EXERCISE BRIEF. Identify the lines that contain the word "from" and copy each one.

STORED DATA.
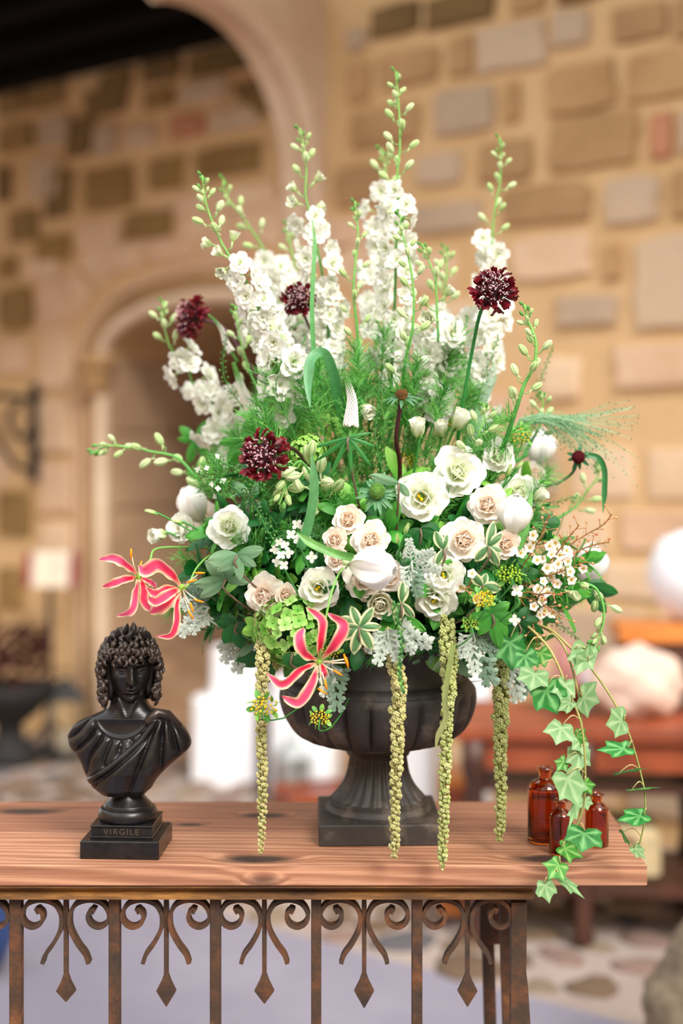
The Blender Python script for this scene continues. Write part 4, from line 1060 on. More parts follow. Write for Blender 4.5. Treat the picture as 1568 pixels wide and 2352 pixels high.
for i in range(5): petal(mb, 1.05, .8, .35, .6, .5, .08, (.5, .3), (C(196, 216, 140), C(240, 242, 220)), az=i * 1.256, nu=4, nv=4, seed=i)
for i in range(4): petal(mb, .9, .6, .1, .4, .5, .08, (.5, .3), (C(226, 232, 180), WHT), az=i * 1.5, nu=4, nv=4, seed=i)
mb.tube([(0, 0, 0), (.05, 0, -.4), (.0, .0, -.8)], [.10, .06, .03], GP, n=5)
HALF = [mb.mesh('half_open_blossom', PET)]
def budmesh(c1, c2):
    mb = MB()
    mb.ball((0, 0, .5), (.30, .30, .55), lambda d: c1 if abs(cos(2.5 * math.atan2(d.y, d.x))) > .35 else c2, n=20, m=7, fn=lambda d: 1 - .10 * (1 - abs(cos(2.5 * math.atan2(d.y, d.x)))) )
    mb.tube([(0, 0, .06), (.12, 0, -.25), (.3, 0, -.38)], [.09, .06, .02], c1, n=5); return mb.mesh('bud', PET)
BUDS = [budmesh(C(206, 222, 160), C(120, 176, 92)), budmesh(C(222, 230, 186), C(146, 192, 110))]
TINY = budmesh(C(120, 176, 88), C(84, 150, 70))
# feathery leaf: a spray of thread-like lobes
def feather(seed, n=16, L=1.0):
    r = random.Random(seed); mb = MB()
    for i in range(n):
        t = i / n; a = r.uniform(0, 6.28); b = r.uniform(.35, 1.15); l = L * r.uniform(.45, 1)
        d = Vector((sin(b) * cos(a), sin(b) * sin(a), cos(b))); s = d.orthogonal().normalized() * .014
        c = mix(C(44, 140, 52), C(132, 200, 96), r.random()); p0 = Vector((0, 0, .25 * t * L)); k = Vector((r.uniform(-.3, .3), r.uniform(-.3, .3), r.uniform(-.45, .1)))
        P = [p0, p0 + d * l * .5 + k * .12, p0 + d * l + k * .5]
        mb.add([P[0] - s, P[0] + s, P[1] - s, P[1] + s, P[2] - s * .3, P[2] + s * .3], [(0, 1, 3, 2), (2, 3, 5, 4)], c)
        s2 = d.cross(s).normalized() * .012; q = P[1]
        for sg in (-1, 1):
            e = q + (d + s2.normalized() * sg * .8).normalized() * l * .35
            mb.add([q - s, q + s, e], [(0, 1, 2)], c)
    return mb.mesh('feathery_leaf', LEAF)
FEA = [feather(k, 26) for k in range(4)]

def stemcurve(pts, Y):
    P = []
    for i, q in enumerate(pts):
        y = Y + (2.42 - Y) * (max(0, i / (len(pts) - 1) - .6)) * 1.2 if len(q) == 2 else q[2]
        P.append(at(q[0], q[1], y))
    return catmull(P, 8)
NDEL = 0
def along(pts):
    L = [0]
    for a, b in zip(pts, pts[1:]): L.append(L[-1] + (b - a).length)
    return L
def pos(pts, L, s):
    for i in range(len(L) - 1):
        if L[i + 1] >= s: 
            t = (s - L[i]) / max(1e-9, L[i + 1] - L[i]); return pts[i].lerp(pts[i + 1], t), (pts[i + 1] - pts[i]).normalized()
    return pts[-1], (pts[-1] - pts[-2]).normalized()
def delphinium(label, pts, Y, b1, f1, nb, nf, fs=.018, bs=.019, lead=0, rad=.0026, spread=.018, leaves=2, cat='flower', base=True, rich=0):
    """pts tip to base; buds over the first b1 of the length, blossoms from b1 to f1"""
    P = stemcurve(pts, Y)
    if base: P = catmull([P[i] for i in range(0, len(P), 4)] + [P[-1], (P[-1] + (BC + Vector((0, .02, 0)))) * .5 + Vector((0, 0, .0)), BC + Vector((U(-.03, .03), .02, -.08))], 5)
    L = along(P); tot = along(stemcurve(pts, Y))[-1]
    root = thing('delphinium', label, cat, T(P[-1]), 'white delphinium stems'); B0 = P[-1]
    mb = MB(); n = len(P)
    mb.tube([p - B0 for p in P], [rad * (.45 + .75 * min(1, L[i] / tot)) for i in range(n)], lambda t: mix(C(134, 190, 92), C(62, 146, 60), min(1, t * 1.5)), n=6)
    mb.build('stem', STEM, root)
    for i in range(nb):
        t = (i + .3) / nb; s = tot * b1 * t ** 1.15
        p, d = pos(P, L, s); a = i * 2.4 + U(-.4, .4)
        sz = bs * (.42 + .62 * min(1, t * 1.9)); side = d.orthogonal().normalized(); side = Quaternion(d, a) @ side
        side.y *= .75; up = -d
        off = spread * (.15 + .75 * min(1, t * 1.6)); dr = (side * .75 + up * .7).normalized()
        if t < .22: me = TINY if t < .12 else BUDS[0]
        elif t > .8 and rich: me = HALF[0]
        else: me = BUDS[i % 2]
        q = p + side * off + up * off * .55
        link('bud', me, root, T(-B0) @ face(q, dr, U(0, 6), sz))
        if t > .15:
            mb = MB(); mb.tube([p - B0, p + side * off * .7 + up * off * .1 - B0, q - B0], .0008, C(120, 180, 90), n=4); mb.build('pedicel', STEM, root)
    if b1 > .1:
        for i in range(7):
            p, d = pos(P, L, tot * .016 * i); side = Quaternion(d, i * 2.4) @ d.orthogonal().normalized()
            link('bud', TINY if i < 4 else BUDS[0], root, T(-B0) @ face(p + side * bs * .28, (side * .5 - d), 0, bs * (.38 + .03 * i)))
    for i in range(nf):
        t = (i + .5) / nf; s = tot * (b1 + (f1 - b1) * t); p, d = pos(P, L, s); a = i * 2.4 + U(-.5, .5)
        side = (Quaternion(d, a) @ d.orthogonal().normalized()); side = (side + Vector((0, -.75, 0))).normalized()
        sz = fs * 1.16 * U(.85, 1.12); q = p + side * sz * U(.7, 1.15) + Vector((U(-.008, .008), 0, U(-.006, .006)))
        link('blossom', FLOR[i % 2] if (i > 1 or not rich) else HALF[0], root, T(-B0) @ face(q, side + Vector((U(-.25, .25), -.1, U(-.3, .3))), U(0, 6), sz))
    for i in range(leaves):
        s = tot * (f1 + .04 + (1.05 - f1) * i / max(1, leaves)); p, d = pos(P, L, s)
        side = Quaternion(d, i * 2.1 + 1) @ d.orthogonal().normalized()
        link('feathery_leaf', FEA[i % 4], root, T(-B0) @ face(p, side - d * .5, U(0, 6), U(.045, .065)))
    return root
D = delphinium
D('tallest white delphinium, its green bud tip reaching highest of all', [(908, 163), (916, 250), (918, 340), (912, 400), (915, 445), (910, 560), (906, 700), (900, 840), (896, 960)], 2.42, .34, .86, 17, 26, leaves=2)
D('white delphinium leaning left, bare green bud tip above the arch of white blossoms', [(464, 402), (474, 470), (505, 550), (540, 608), (572, 660), (605, 740), (640, 850), (670, 960)], 2.36, .36, .80, 14, 26, rich=1)
D('soft out of focus delphinium rising just behind the left leaning one', [(512, 408), (520, 450), (558, 500), (585, 540), (610, 580), (640, 640), (690, 720), (730, 840), (760, 960)], 2.66, .32, .92, 9, 26, fs=.022)
D('white delphinium with bud tip left of centre, directly above the middle dark scabiosa', [(688, 294), (700, 350), (703, 400), (702, 450), (718, 520), (738, 620), (752, 720), (755, 820), (760, 930)], 2.46, .27, .82, 9, 24, rich=1)
D('short faint green bud spike behind the middle dark scabiosa', [(660, 512), (666, 560), (678, 610), (700, 680), (720, 780), (740, 900)], 2.68, .45, .46, 9, 0, leaves=0)
D('thin all-bud green delphinium spike between the two tall white ones', [(815, 462), (822, 540), (814, 620), (812, 680), (820, 760), (822, 840), (820, 920)], 2.40, .80, .82, 15, 0, bs=.017, leaves=4)
D('blurred white delphinium partly hidden behind the tallest one', [(875, 340), (886, 390), (880, 430), (872, 500), (866, 600), (866, 720), (862, 820), (870, 940)], 2.62, .16, .92, 5, 30, fs=.021)
D('green budded delphinium spike in front of the tallest one', [(918, 492), (925, 540), (940, 600), (950, 680), (946, 760), (930, 830), (925, 900), (918, 980)], 2.31, .80, .82, 17, 0, bs=.019, leaves=5)
D('delphinium with round half-open cups right of the tallest one', [(968, 560), (985, 600), (1000, 650), (1003, 720), (1006, 780), (1000, 840), (990, 920)], 2.38, .48, .95, 9, 13, fs=.023, rich=1)
D('small blurred green spike behind the half-open delphinium cups', [(1020, 566), (1026, 610), (1024, 650), (1015, 720), (1010, 800), (1000, 900)], 2.58, .40, .70, 8, 6)
D('slender delphinium behind the upright dark scabiosa, green tip above it', [(1146, 314), (1150, 360), (1148, 420), (1136, 480), (1130, 550), (1126, 620), (1132, 720), (1118, 800), (1100, 900), (1080, 1000)], 2.58, .34, .82, 13, 24, bs=.017, fs=.020)
D('thick green bud stem with feathery collars right of the upright dark scabiosa', [(1203, 700), (1214, 740), (1230, 785), (1226, 840), (1205, 880), (1188, 930), (1165, 1000), (1140, 1060), (1110, 1120)], 2.22, .55, .56, 15, 0, rad=.0040, bs=.019, leaves=7)
D('blurred white delphinium drooping at upper left beside the yellow-backed scabiosa', [(374, 692), (376, 740), (392, 800), (430, 840), (442, 880), (482, 920), (500, 970), (520, 1010), (560, 1070)], 2.60, .26, .84, 8, 15, fs=.021)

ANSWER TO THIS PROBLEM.
The Blender Python script for this scene continues. Write part 4, from line 1060 on. More parts follow. Write for Blender 4.5. Treat the picture as 1568 pixels wide and 2352 pixels high.
    """pts tip to base; buds over the first b1 of the length, blossoms from b1 to f1"""